Would you quote the material below from its first line through the line containing "(.45, .03, .13), 20, .7)", exactly and with both ends included?

_ _ _ _

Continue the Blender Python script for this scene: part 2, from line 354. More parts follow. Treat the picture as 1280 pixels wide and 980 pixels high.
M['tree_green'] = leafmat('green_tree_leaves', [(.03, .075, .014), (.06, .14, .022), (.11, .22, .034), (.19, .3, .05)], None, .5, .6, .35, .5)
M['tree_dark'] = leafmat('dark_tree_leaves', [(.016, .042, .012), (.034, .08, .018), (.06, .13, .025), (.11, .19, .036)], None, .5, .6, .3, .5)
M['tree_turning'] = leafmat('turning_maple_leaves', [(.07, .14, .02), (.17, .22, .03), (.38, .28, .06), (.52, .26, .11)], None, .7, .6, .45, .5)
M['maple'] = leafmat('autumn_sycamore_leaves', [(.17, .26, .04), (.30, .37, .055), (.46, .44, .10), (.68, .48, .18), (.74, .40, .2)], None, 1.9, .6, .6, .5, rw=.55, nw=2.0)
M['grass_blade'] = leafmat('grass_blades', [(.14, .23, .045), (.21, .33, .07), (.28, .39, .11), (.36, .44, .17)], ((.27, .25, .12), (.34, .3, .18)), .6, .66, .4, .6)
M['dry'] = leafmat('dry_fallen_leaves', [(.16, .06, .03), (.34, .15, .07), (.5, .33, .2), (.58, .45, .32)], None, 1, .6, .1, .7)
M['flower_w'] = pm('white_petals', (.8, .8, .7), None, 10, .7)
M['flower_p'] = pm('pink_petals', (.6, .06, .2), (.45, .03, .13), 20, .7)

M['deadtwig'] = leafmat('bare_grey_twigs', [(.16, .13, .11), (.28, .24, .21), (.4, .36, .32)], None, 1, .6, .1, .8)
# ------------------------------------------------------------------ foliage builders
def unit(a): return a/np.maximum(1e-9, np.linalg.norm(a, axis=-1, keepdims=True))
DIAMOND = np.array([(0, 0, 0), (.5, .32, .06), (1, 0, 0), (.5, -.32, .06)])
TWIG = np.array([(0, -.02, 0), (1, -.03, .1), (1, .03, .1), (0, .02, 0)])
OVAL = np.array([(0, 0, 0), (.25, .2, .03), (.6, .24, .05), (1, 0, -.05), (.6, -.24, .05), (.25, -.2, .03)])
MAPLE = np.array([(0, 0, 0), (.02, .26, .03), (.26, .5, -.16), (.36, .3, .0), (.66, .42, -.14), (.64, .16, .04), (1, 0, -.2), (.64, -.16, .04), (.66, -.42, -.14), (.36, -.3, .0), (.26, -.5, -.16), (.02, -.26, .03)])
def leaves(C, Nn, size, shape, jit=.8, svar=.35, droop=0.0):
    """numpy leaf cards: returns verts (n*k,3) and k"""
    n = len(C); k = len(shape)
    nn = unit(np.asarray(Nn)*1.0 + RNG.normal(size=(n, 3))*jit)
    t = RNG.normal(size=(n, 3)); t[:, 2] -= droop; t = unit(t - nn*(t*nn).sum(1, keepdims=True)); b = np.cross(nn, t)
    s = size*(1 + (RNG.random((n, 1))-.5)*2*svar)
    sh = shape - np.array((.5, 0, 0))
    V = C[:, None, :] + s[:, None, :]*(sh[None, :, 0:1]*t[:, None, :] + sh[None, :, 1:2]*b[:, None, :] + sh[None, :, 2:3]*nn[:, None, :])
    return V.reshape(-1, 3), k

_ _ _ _

> PROBLEM SOLUTION:
Continue the Blender Python script for this scene: part 2, from line 354. More parts follow. Treat the picture as 1280 pixels wide and 980 pixels high.
M['tree_green'] = leafmat('green_tree_leaves', [(.03, .075, .014), (.06, .14, .022), (.11, .22, .034), (.19, .3, .05)], None, .5, .6, .35, .5)
M['tree_dark'] = leafmat('dark_tree_leaves', [(.016, .042, .012), (.034, .08, .018), (.06, .13, .025), (.11, .19, .036)], None, .5, .6, .3, .5)
M['tree_turning'] = leafmat('turning_maple_leaves', [(.07, .14, .02), (.17, .22, .03), (.38, .28, .06), (.52, .26, .11)], None, .7, .6, .45, .5)
M['maple'] = leafmat('autumn_sycamore_leaves', [(.17, .26, .04), (.30, .37, .055), (.46, .44, .10), (.68, .48, .18), (.74, .40, .2)], None, 1.9, .6, .6, .5, rw=.55, nw=2.0)
M['grass_blade'] = leafmat('grass_blades', [(.14, .23, .045), (.21, .33, .07), (.28, .39, .11), (.36, .44, .17)], ((.27, .25, .12), (.34, .3, .18)), .6, .66, .4, .6)
M['dry'] = leafmat('dry_fallen_leaves', [(.16, .06, .03), (.34, .15, .07), (.5, .33, .2), (.58, .45, .32)], None, 1, .6, .1, .7)
M['flower_w'] = pm('white_petals', (.8, .8, .7), None, 10, .7)
M['flower_p'] = pm('pink_petals', (.6, .06, .2), (.45, .03, .13), 20, .7)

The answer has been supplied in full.